Senator the Hon Michaelia Cash
Leader of the Opposition in the Senate
Senator for Western Australia

OP-ED

The West Australian

16 February 2026

Taylor made to provide direction

“It’s too hard to buy a home. It’s too hard to start a business. It’s too hard to start a family. It’s too hard to access basic services.”

That is how Angus Taylor described the reality facing Australians in Parliament this week.

He went further: “The basic promise — that if you work hard and you do the right thing, you’ll get ahead — seems broken.”

Those aren’t abstract political lines. They describe what Australians are feeling every day. And that is why this moment matters.

This week the Liberal Party has turned a page. With a new leader comes renewed energy, renewed enthusiasm and a clear focus.

Angus Taylor has set out the mission plainly: protect our way of life and restore our standard of living.

Both are under assault.

Australia is a great country. But for too many Australians right now, it doesn’t feel like it.

The economy has hit a speed limit and it’s painfully slow. Families are stretched. Small businesses are squeezed.

Young Australians feel locked out of home ownership. Everyday Australians are making hard choices because government has avoided making them.

The Liberal priority now is clear: restore confidence that if you work hard and do the right thing, you will get ahead. That’s not ideology. That’s the Australian compact.

Taylor made it clear this isn’t just about economics. It’s about defending the Australian way of life.

That means safe communities, strong borders, respect for the rule of law, citizenship with responsibilities as well as rights, pride in our country, and social cohesion built on shared values.

Australians don’t want division.

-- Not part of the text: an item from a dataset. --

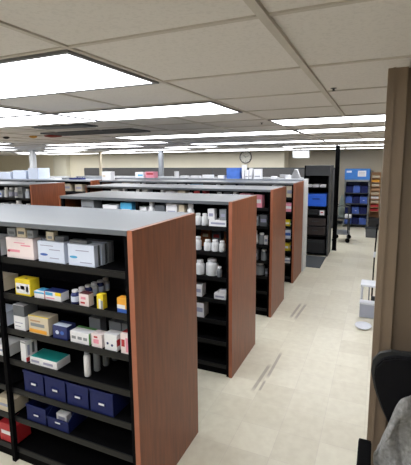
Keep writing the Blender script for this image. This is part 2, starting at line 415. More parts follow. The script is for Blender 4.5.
# second shelf
z = 1.233
pbox('medicine_box', 'bright yellow box with white front label on the second shelf', 'box', G1, -2.115, YI, z, .135, .12, .108, YEL,
     [('f', .06, .94, .12, .74, WHT, 'label'), ('e', .10, .26, .34, .52, TXT, 'printed_dot'), ('f', .36, .62, .36, .6, PNK, 'printed_patch'), ('t', .45, .58, .3, .5, TXT, 'printed_dot'), ('f', .7, .86, .25, .6, LTX, 'printed_line')])
pbox('medicine_box', 'low white and light blue box beside the bright yellow box', 'box', G1, -1.95, YI, z, .082, .10, .047, WHT,
     [('t', .1, 1, .2, 1, CYA, 'top_band'), ('f', .0, 1, .66, .9, CYA, 'printed_band')])
pbox('medicine_box', 'white box with blue top and yellow corner on the second shelf', 'box', G1, -1.862, YI, z, .135, .11, .056, WHT,
     [('t', 0, 1, 0, 1, NVY, 'top_band'), ('f', .66, 1, .62, 1, YEL, 'yellow_corner'), ('f', .06, .5, .55, .9, CYA, 'printed_band'), ('f', .1, .6, .2, .32, PNK, 'printed_line'), ('f', .0, .04, 0, 1, RED, 'red_edge')])
for k in range(6):
    bottle('pill_bottle', 'white and navy small bottle, %s from the front of the slanting file' % WORDS[k], 'bottle', G1, -1.664 + .004 * k, YI + .026 + .053 * k, z, .026, .084, NVY if k % 2 == 0 else BOT, WHT, CRD)
pbox('medicine_box', 'pale pink box with dark lid on the second shelf', 'box', G1, -1.585, YI, z, .072, .075, .076, PKC,
     [('t', 0, 1, 0, 1, mat('maroon_print', (90, 40, 50), .5), 'dark_lid'), ('f', .2, .7, .55, .75, PNK, 'printed_patch'), ('f', .15, .6, .2, .34, RED, 'printed_patch')])
pbox('medicine_box', 'upright slim yellow box with white stripe on the second shelf', 'box', G1, -1.452, YI, z, .046, .06, .088, YEL,
     [('f', .3, .62, .02, .7, WHT, 'white_stripe'), ('f', .62, .95, .02, .6, GRY, 'grey_stripe')])
pbox('medicine_box', 'orange box with blue and white base next to the wood end', 'box', G1, -1.325, YI, z, .078, .075, .086, ORG,
     [('f', 0, 1, .0, .28, BLU, 'blue_base'), ('f', 0, .7, .28, .55, WHT, 'white_band'), ('r', 0, 1, 0, .4, BEI, 'beige_side')])
# third shelf
z = .986
pbox('medicine_carton', 'white carton carrying a dark grey box on the third shelf', 'box', G1, -2.155, YI, z, .10, .18, .095, WHT,
     [('f', .1, .8, .5, .56, LTX, 'printed_line'), ('f', .1, .6, .25, .3, LTX, 'printed_line')])
pbox('medicine_box', 'dark grey box with white top edge stacked on a white carton', 'box', G1, -2.155, YI, z + .0965, .10, .18, .075, DGR,
     [('t', 0, 1, 0, .35, WHT, 'white_edge')])
pbox('medicine_box', 'beige box with orange lower stripe on the third shelf', 'box', G1, -2.02, YI, z, .17, .14, .118, BEI,
     [('f', .02, .9, .06, .26, ORG, 'orange_stripe'), ('f', .1, .8, .42, .6, GRY, 'printed_patch'), ('f', .1, .6, .7, .78, TAN, 'printed_line'), ('t', 0, 1, 0, .1, YEL, 'yellow_edge')])
pbox('medicine_box', 'navy blue box with white top panel on the third shelf', 'box', G1, -1.815, YI, z, .115, .13, .085, NVY,
     [('t', .05, 1, .05, .6, CRD, 'top_panel'), ('e', .2, .45, .35, .65, CRD, 'printed_ring'), ('e', .55, .8, .35, .65, BLU, 'printed_ring')])
pbox('medicine_box', 'white box with green edges lying on the third shelf', 'box', G1, -1.672, YI, z, .145, .13, .072, WHT,
     [('t', 0, 1, .75, 1, GRN, 'green_edge'), ('f', .08, .3, .35, .6, GRY, 'printed_patch'), ('f', .4, .62, .35, .6, GRY, 'printed_patch'), ('f', .7, .9, .35, .6, GRY, 'printed_patch'), ('r', 0, .16, 0, 1, GRN, 'green_edge')])
pbox('medicine_box', 'small pink printed white box on the third shelf', 'box', G1, -1.508, YI, z, .078, .1, .082, PKC,
     [('f', .2, .7, .3, .62, PNK, 'printed_patch'), ('f', .25, .6, .72, .85, RED, 'printed_patch')])
pbox('medicine_box', 'white box with two dark dots and red side on third shelf', 'box', G1, -1.41, YI, z, .088, .1, .1, WHT,
     [('e', .16, .34, .34, .5, NVY, 'printed_dot'), ('e', .52, .7, .26, .42, NVY, 'printed_dot'), ('r', 0, .5, .3, .7, RED, 'red_side')])
pbox('medicine_box', 'tall white and pink box at the wood end, third shelf', 'box', G1, -1.312, YI, z, .07, .1, .122, PKC,
     [('f', .08, .4, .35, .7, RED, 'printed_patch'), ('f', .5, .9, .1, .8, PNK, 'printed_patch'), ('t', 0, 1, .3, 1, RED, 'red_top')])
for k, x in enumerate((-1.66, -1.50, -1.40)):
    pbox('medicine_box', 'grey box in the shadowed second line, %s from the left, third shelf' % WORDS[k], 'box', G1, x, YI + .16, z, .09, .1, .10, GRY)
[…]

They want stability. They want fairness. They want standards upheld.

A centre-right party should never hesitate to say that protecting our way of life is fundamental.

But values alone aren’t enough. Australians also need economic relief.

In the House, Taylor was blunt: “We need less government, less spending, less taxes, less regulation and less regulators.”

That is a clear centre-right statement of belief. It means recognising that prosperity is built by Australians, by workers, tradies, farmers, small business owners, investors and entrepreneurs, not by endless expansion of bureaucracy.

It means understanding that government overspending fuels inflation, that over-regulation chokes investment, and that high taxes punish effort.

And it means being prepared to do the hard economic work to lift productivity, free up housing supply, restore business confidence and bring down cost pressures.

Taylor’s outlook isn’t theoretical. He is the son of a fourth-generation New South Wales sheep farmer and grew up on a farm in Nimmitabel.

He understands regional Australia, enterprise and self-reliance. He understands that prosperity is earned, not assumed.

That grounding matters. It shapes a belief in responsibility, discipline and hard work — values that resonate strongly in Western Australia, where industries are built on risk, investment and grit.

This reset is about more than a leadership change.

It is about a party rediscovering its centre-right confidence.

Australians don’t want noise. They want direction. They want an opposition that looks ready to govern. Ready to make hard choices. Ready to defend values and rebuild economic strength.

Ultimately, this moment is about restoring confidence. Confidence that if you work hard, you will get ahead. Confidence that the rules apply to everyone. Confidence that our leaders will protect our way of life. Confidence that families can build a secure future.

As Taylor said in Parliament: “Australia is worth fighting for.”

That is the tone. That is the mission. Protect our way of life. Restore our standard of living. Bring back the Australian promise.